**Directive:** Exactly and only the lines from the first entry through the line with "COL = scene.collection" should be copied, both ends included, with no pictures.

"""

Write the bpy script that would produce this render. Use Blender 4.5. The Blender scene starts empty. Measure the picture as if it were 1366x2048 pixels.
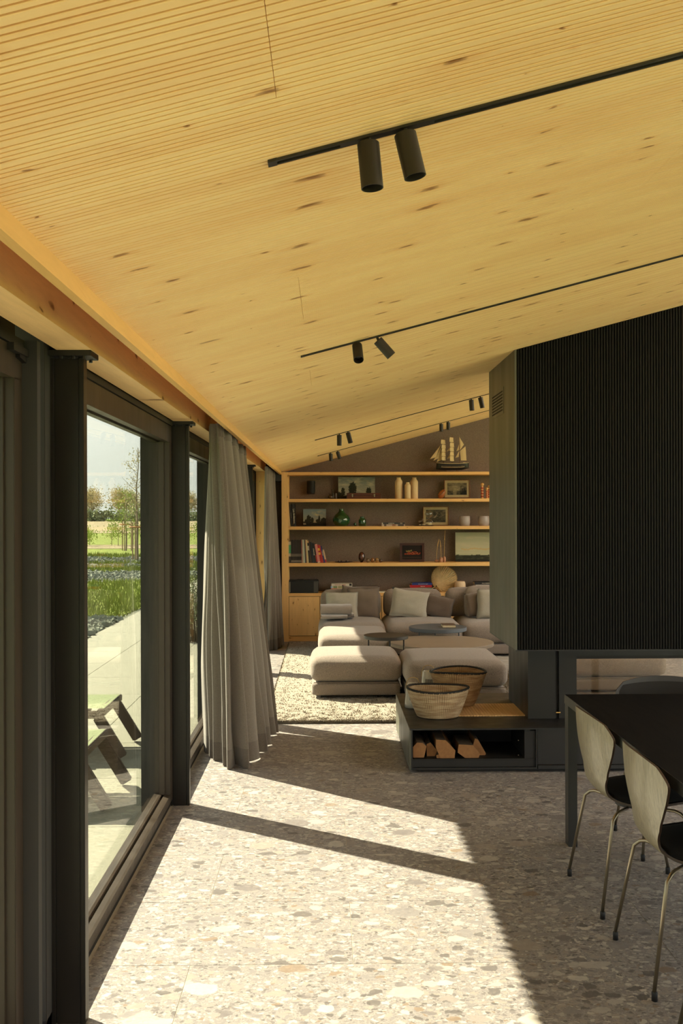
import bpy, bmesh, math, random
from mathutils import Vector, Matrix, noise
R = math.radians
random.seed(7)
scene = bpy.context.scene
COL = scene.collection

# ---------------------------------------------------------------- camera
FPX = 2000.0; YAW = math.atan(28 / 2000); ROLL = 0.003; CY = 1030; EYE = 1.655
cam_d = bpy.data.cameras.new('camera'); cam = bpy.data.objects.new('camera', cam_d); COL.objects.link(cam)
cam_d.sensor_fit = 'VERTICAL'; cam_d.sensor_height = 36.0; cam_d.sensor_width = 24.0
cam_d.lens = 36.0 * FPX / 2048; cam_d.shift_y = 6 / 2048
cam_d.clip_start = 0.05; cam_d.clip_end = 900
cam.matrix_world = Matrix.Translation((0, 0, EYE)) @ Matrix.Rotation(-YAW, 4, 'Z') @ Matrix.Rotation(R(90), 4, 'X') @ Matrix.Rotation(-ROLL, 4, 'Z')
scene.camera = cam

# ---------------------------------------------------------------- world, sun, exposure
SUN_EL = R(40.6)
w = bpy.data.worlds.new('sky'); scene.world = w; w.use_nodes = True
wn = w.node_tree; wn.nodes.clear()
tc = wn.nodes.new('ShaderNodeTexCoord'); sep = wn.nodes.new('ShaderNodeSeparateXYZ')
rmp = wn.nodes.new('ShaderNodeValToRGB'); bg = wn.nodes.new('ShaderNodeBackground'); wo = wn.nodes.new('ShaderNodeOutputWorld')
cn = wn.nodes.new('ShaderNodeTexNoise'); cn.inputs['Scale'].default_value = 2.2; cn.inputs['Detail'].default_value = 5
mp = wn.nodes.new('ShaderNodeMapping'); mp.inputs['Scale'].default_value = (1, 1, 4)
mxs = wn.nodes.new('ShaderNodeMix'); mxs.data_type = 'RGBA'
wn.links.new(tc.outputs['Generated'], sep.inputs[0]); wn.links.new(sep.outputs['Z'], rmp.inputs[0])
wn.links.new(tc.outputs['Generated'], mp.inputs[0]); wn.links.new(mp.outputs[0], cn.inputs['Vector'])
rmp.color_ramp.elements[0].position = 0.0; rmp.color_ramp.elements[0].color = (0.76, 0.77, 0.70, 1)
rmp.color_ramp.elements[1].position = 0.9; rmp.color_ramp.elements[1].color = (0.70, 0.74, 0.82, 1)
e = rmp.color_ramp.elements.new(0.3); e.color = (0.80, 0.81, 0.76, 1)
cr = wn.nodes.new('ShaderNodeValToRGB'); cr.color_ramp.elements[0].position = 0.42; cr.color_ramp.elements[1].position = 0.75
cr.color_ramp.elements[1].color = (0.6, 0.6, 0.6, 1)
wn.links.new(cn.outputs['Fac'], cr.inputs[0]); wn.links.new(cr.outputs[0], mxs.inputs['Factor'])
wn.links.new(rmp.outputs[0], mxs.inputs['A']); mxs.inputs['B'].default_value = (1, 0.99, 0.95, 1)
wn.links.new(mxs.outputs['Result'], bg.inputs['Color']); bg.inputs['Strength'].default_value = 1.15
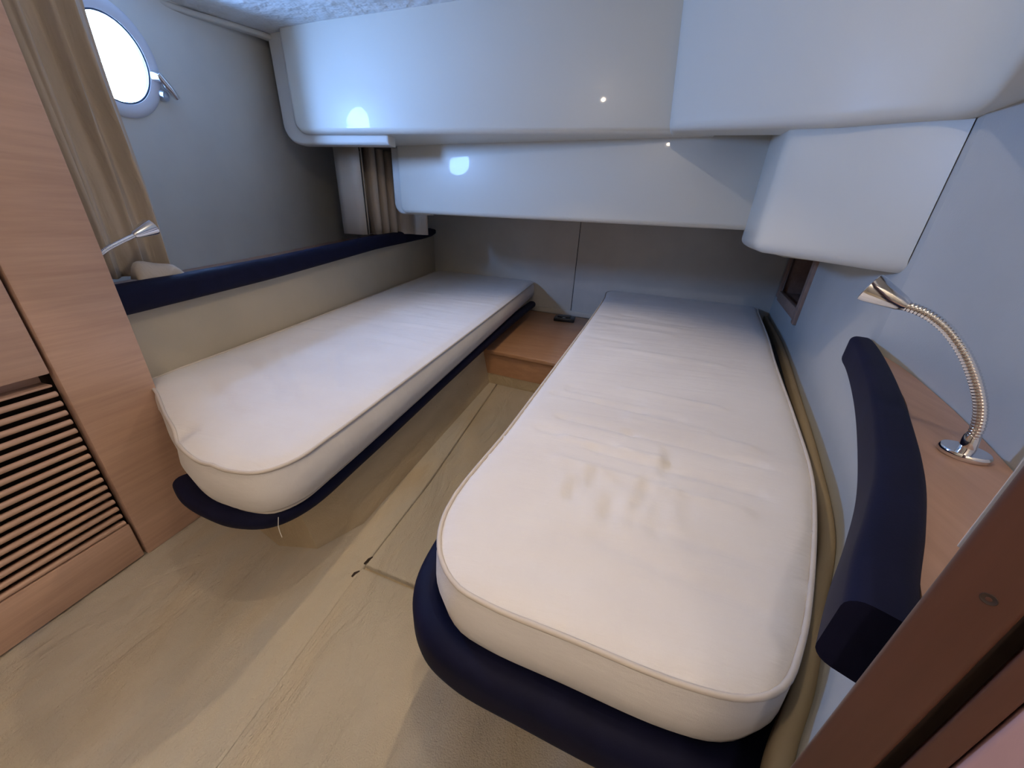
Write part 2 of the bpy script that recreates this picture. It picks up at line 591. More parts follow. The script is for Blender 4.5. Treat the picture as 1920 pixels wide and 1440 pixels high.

"""

**Solution to this problem:**
Write the bpy script that would produce this render. Use Blender 4.5. The Blender scene starts empty. Measure the picture as if it were 1366x2048 pixels.
import bpy, bmesh, math, random
from mathutils import Vector, Matrix, noise
R = math.radians
random.seed(7)
scene = bpy.context.scene
COL = scene.collection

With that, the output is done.